Split data for training

Create deterministic train, test, and validation splits for ML workflows

This tutorial teaches you how to split data for model training and evaluation. You’ll learn how to create train, test, validation, and holdout splits using Xorq’s deterministic splitting functions.

After completing this tutorial, you’ll know how to partition data properly for ML workflows.

Prerequisites

You need:

  • Xorq installed: pip install "xorq[examples]"
  • Basic understanding of train/test splits in ML

Why split your data?

Here’s the problem: if you train and evaluate on the same data, you can’t tell if your model learned real patterns or just memorized the training set.

Why this matters: imagine you’re building a fraud detection model. You train it, test it on the same data, and get 99% accuracy. Great, right? But then you deploy it, and it performs terribly on new transactions. You’ve overfit.

The solution: split your data into separate partitions. Train on one portion, evaluate on another. This gives you an honest measure of how your model performs on unseen data.

TipDeterministic splits

Xorq’s splits are deterministic. You get the same partitions every time with the same random seed, which makes your experiments reproducible.

How to follow along

This tutorial builds code incrementally. Each section provides a code block that you run sequentially.

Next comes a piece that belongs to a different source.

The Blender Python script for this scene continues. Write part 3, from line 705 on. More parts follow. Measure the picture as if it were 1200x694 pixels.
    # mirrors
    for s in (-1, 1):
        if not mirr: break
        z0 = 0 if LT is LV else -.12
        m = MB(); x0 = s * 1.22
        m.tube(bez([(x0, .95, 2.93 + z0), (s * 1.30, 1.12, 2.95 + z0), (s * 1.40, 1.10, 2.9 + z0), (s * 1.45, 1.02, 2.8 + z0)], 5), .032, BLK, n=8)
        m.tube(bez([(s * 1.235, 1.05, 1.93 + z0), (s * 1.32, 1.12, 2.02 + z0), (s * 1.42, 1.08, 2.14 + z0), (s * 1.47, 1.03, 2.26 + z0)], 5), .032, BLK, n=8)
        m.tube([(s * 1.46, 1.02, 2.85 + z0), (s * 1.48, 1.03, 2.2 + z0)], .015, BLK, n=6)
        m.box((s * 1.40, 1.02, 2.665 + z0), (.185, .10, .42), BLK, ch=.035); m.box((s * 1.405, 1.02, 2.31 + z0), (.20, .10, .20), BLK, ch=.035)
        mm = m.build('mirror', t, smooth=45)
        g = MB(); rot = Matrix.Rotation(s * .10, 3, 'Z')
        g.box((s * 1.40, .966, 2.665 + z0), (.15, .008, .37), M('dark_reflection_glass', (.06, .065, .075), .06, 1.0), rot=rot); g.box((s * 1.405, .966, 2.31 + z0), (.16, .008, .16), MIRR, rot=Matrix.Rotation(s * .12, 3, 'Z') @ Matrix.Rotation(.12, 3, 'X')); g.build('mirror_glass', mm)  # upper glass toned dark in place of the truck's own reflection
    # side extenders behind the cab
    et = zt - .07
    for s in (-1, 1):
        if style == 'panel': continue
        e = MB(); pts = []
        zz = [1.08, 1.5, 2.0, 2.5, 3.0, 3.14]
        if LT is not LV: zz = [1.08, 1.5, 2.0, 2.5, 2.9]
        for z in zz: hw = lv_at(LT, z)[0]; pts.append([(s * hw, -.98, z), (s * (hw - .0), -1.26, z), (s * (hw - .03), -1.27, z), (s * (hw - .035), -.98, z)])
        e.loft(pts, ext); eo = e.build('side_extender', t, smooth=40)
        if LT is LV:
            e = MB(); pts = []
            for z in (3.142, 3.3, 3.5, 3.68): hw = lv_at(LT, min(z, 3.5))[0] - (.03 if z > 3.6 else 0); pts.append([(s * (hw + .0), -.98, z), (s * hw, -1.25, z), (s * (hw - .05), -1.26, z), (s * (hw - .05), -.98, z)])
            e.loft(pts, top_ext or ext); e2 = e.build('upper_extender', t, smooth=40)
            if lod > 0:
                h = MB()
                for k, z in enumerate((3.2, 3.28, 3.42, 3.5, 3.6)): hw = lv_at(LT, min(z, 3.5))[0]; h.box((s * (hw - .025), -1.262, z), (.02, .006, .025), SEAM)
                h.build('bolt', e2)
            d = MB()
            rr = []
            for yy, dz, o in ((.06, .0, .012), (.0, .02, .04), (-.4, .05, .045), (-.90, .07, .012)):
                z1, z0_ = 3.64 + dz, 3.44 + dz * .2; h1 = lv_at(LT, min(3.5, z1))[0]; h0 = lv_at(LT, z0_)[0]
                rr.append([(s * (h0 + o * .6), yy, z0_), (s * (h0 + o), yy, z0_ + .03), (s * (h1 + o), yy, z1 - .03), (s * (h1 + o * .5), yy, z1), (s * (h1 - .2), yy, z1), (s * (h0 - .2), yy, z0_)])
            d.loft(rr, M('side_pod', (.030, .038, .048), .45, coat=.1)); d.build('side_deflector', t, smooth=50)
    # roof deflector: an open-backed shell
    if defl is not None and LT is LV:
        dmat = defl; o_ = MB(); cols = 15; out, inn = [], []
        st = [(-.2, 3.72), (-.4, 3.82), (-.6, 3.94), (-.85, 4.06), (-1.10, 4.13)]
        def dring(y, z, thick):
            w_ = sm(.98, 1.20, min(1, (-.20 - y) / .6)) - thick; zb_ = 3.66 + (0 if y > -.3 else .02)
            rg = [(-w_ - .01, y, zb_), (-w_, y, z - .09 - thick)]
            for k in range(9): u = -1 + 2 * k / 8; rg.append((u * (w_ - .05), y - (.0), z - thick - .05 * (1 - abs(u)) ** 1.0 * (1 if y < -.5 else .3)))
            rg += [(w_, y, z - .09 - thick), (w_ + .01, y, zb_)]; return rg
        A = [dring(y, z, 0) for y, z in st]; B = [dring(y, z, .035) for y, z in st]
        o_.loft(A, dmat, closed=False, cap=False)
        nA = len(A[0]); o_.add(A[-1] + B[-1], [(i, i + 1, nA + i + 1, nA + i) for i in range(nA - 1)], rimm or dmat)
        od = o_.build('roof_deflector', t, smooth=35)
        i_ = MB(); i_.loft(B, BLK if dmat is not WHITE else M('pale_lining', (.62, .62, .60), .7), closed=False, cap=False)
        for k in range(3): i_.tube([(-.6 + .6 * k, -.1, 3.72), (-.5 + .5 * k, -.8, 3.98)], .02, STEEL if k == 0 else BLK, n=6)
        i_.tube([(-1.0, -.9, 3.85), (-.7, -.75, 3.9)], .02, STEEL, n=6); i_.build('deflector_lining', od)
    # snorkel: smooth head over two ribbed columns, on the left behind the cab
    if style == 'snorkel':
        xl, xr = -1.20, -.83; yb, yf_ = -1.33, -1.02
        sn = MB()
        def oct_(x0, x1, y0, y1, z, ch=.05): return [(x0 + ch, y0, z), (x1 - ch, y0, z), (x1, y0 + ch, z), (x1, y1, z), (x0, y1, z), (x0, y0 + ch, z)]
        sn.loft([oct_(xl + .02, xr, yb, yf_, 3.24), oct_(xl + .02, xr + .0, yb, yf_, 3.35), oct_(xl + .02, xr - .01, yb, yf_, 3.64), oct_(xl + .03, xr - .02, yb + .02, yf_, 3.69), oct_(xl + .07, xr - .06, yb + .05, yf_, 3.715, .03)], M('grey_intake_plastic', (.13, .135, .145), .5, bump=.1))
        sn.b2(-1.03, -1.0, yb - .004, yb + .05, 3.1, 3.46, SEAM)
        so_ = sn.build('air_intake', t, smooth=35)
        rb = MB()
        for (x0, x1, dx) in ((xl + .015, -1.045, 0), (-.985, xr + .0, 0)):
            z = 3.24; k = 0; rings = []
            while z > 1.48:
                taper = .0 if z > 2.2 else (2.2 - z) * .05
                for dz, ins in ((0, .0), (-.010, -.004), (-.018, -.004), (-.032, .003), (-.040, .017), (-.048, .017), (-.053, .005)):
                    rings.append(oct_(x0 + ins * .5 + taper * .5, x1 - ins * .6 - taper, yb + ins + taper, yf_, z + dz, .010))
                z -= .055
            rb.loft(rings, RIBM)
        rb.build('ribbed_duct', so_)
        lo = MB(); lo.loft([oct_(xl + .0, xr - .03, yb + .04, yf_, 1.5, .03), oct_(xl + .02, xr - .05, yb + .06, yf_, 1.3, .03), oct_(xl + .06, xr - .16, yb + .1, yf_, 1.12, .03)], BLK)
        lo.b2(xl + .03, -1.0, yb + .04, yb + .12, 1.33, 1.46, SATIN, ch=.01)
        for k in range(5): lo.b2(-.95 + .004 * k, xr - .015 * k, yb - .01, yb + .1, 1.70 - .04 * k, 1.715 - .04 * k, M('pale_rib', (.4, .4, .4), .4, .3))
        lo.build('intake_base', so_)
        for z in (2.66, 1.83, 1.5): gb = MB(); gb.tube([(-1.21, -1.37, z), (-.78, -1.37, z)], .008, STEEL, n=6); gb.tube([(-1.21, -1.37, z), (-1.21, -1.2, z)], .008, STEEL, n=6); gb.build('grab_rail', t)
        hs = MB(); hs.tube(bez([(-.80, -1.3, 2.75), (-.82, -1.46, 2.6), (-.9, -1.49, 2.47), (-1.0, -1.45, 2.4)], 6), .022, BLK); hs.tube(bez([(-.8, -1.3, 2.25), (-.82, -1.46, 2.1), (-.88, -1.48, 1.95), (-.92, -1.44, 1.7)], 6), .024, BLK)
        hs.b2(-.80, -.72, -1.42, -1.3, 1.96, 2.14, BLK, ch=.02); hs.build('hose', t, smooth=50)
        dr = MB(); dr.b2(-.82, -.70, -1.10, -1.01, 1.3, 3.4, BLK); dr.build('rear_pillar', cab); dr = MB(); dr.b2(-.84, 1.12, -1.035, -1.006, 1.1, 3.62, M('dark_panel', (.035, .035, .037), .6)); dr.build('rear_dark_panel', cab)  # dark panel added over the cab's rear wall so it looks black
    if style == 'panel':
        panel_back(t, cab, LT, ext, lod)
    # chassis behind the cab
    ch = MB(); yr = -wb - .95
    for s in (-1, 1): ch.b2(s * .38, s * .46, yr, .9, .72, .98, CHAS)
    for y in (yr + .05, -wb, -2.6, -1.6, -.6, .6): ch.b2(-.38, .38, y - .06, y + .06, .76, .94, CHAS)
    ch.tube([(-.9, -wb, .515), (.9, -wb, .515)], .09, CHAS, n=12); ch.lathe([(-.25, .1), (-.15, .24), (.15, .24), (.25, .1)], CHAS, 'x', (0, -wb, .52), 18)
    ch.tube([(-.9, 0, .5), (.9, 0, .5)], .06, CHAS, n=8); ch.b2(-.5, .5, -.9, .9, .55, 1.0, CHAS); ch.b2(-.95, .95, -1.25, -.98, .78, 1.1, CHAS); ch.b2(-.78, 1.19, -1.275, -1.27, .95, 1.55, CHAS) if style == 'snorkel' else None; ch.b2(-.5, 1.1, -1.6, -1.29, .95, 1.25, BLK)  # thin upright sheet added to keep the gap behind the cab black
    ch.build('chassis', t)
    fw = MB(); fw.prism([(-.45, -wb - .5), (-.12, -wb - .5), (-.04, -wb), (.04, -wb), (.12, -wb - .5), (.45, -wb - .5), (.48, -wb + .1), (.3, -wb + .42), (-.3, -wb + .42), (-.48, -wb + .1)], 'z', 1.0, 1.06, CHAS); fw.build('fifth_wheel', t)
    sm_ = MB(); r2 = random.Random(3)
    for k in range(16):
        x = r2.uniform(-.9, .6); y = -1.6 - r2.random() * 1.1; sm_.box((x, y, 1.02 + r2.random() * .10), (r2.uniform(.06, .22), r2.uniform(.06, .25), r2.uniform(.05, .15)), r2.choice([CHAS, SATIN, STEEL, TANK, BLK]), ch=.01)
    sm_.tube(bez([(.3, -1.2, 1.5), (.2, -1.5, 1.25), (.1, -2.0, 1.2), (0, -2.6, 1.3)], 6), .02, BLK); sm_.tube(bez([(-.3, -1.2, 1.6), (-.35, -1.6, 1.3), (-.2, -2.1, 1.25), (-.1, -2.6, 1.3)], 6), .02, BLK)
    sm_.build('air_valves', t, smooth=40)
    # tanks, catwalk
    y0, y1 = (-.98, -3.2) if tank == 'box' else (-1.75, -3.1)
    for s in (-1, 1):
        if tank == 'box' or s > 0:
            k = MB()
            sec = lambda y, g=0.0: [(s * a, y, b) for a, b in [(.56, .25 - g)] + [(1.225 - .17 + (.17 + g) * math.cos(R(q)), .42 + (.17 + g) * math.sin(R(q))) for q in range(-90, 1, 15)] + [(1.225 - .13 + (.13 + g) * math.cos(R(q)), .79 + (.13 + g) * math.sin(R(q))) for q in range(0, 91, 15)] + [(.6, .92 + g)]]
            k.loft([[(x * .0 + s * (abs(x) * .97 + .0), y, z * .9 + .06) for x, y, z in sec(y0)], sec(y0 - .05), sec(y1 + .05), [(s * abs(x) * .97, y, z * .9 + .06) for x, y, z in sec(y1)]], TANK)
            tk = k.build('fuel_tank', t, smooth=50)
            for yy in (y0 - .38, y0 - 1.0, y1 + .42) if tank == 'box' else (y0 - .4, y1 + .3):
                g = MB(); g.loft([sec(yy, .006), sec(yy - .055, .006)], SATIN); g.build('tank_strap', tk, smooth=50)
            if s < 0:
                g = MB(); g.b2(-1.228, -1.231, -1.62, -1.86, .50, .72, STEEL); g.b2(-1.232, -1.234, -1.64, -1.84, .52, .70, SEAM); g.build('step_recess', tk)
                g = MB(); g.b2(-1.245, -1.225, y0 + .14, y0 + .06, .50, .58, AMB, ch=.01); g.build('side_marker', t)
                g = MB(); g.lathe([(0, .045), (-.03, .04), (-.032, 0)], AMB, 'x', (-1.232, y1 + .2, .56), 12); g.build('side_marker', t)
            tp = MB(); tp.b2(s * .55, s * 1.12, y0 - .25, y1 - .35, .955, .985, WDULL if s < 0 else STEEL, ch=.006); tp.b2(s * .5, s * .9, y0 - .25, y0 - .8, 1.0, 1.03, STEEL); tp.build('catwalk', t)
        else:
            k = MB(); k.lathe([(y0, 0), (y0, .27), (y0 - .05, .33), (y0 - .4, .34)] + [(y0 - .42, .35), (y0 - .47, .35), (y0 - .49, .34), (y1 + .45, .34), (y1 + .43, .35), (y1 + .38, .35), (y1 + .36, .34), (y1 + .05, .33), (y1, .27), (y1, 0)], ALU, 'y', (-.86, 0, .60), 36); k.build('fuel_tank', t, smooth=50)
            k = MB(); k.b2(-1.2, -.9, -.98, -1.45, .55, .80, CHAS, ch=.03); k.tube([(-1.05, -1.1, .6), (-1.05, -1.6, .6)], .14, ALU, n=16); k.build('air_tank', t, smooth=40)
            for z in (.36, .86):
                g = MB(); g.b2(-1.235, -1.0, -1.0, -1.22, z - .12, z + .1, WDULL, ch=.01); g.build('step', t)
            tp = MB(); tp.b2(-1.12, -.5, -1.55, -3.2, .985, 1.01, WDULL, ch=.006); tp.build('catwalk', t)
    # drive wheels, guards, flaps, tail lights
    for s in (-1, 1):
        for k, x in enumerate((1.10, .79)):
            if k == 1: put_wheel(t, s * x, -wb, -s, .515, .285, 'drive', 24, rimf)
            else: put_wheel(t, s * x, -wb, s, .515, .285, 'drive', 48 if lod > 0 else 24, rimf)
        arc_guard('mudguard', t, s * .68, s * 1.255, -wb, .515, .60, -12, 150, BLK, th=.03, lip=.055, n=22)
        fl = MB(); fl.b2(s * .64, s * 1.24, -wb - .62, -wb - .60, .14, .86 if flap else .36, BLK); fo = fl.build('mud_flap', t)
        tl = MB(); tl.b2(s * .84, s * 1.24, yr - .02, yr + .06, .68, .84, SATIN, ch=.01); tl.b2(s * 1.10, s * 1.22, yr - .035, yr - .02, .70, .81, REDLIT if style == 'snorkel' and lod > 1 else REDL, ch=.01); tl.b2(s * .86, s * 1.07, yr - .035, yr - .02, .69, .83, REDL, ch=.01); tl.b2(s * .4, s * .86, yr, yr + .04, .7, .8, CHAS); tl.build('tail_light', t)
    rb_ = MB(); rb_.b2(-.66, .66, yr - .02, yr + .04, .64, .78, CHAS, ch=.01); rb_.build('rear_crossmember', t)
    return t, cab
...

Recommended approach: Open a terminal, run python to start an interactive Python shell, then copy and paste each code block in order.

Alternative approaches:

  • Jupyter notebook: Create a new notebook and run each code block in a separate cell

  • Python script: Combine all code blocks into a single .py file and run it

The code blocks build on each other. Variables like table, train, and test are created in earlier blocks and used in later ones.

Create sample data

Now you’ll create some sample data to work with:

# split_data.py
import xorq.api as xo
from xorq.api import memtable


N = 100000
table = memtable(
    [(i, f"value_{i}") for i in range(N)], 
    columns=["key1", "val"]
)


print(f"Created table with {N} rows")
print(f"Columns: {table.columns}")
print("\nFirst 5 rows:")
print(table.head(5).execute())
1
Create a table with 100,000 rows. Each row has a unique key and a value.
2
Preview what you created.

You’ll see:

Created table with 100000 rows
Columns: ('key1', 'val')

First 5 rows:
   key1      val
0     0  value_0
1     1  value_1
2     2  value_2
3     3  value_3
4     4  value_4

This synthetic data shows you how splitting works without loading a real dataset. Once you’ve got your data, you can move on to splitting it.

Simple train/test split

Now you’ll split your data into training and test sets.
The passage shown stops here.